Shropshire Council business plan 'leaves unanswered questions'

Plans to create a private company to run some council services in Shropshire "leave many unanswered questions", Unison says.

Shropshire Council agreed on Wednesday to push ahead with proposals to move 1,700 staff to a new holding company, making the authority "more efficient".

The services involved control a combined budget of £36m.

Rick Tudor from Unison said it was not what staff signed up for and residents would want services from their council.

He said: "We have not had direct discussions with the council so can only go on council publications and reports that they have released to councillors.

"The council report says it intends to move on without delay and our concerns are, why?

"They've not consulted with us and they've not consulted with staff about their concerns.

"We believe they have been in contact with external companies but they have not told us that."
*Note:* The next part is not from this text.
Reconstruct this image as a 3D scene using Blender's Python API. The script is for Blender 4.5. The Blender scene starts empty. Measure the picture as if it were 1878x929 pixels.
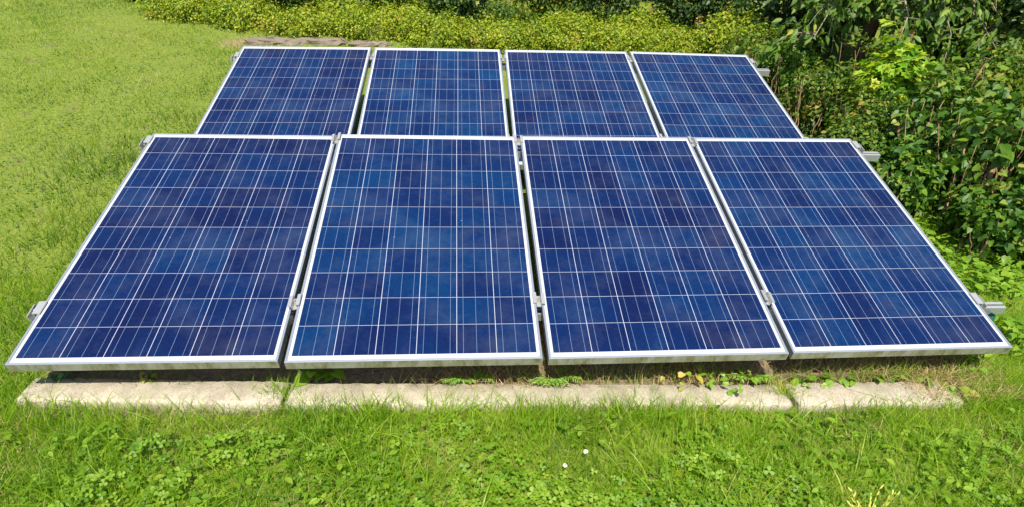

He added that "lots of things remain unclear" and said he expected that people living in Shropshire would want their council services provided by the council.

'Profit reinvested'

"This is certainly changing the ethos of how local authority public work is done," he added.

"It's not what residents signed up to and it leaves more questions unanswered than have been answered."

A 90-day consultation is due to be held with staff and unions.

Services such as catering, cleaning, facilities management, printing, finance, personnel, legal and IT are all expected to be affected.

The plans mean that the services could use extra capacity in staffing and staff time to bid for contracts from other public or private organisations.

Speaking on Wednesday after the plans were approved, Keith Barrow, leader of the Conservative-led council, said the move would have "little effect" on staff or their terms of employment, including pensions.

Any profit would be returned to the council, to spend on other services or projects, and would help to secure jobs, he added.

The holding company is called Inspiring Partnerships and Enterprise (IP&E). Other services could also follow in 2013, the council said.

The authority currently employs about 6,500 people.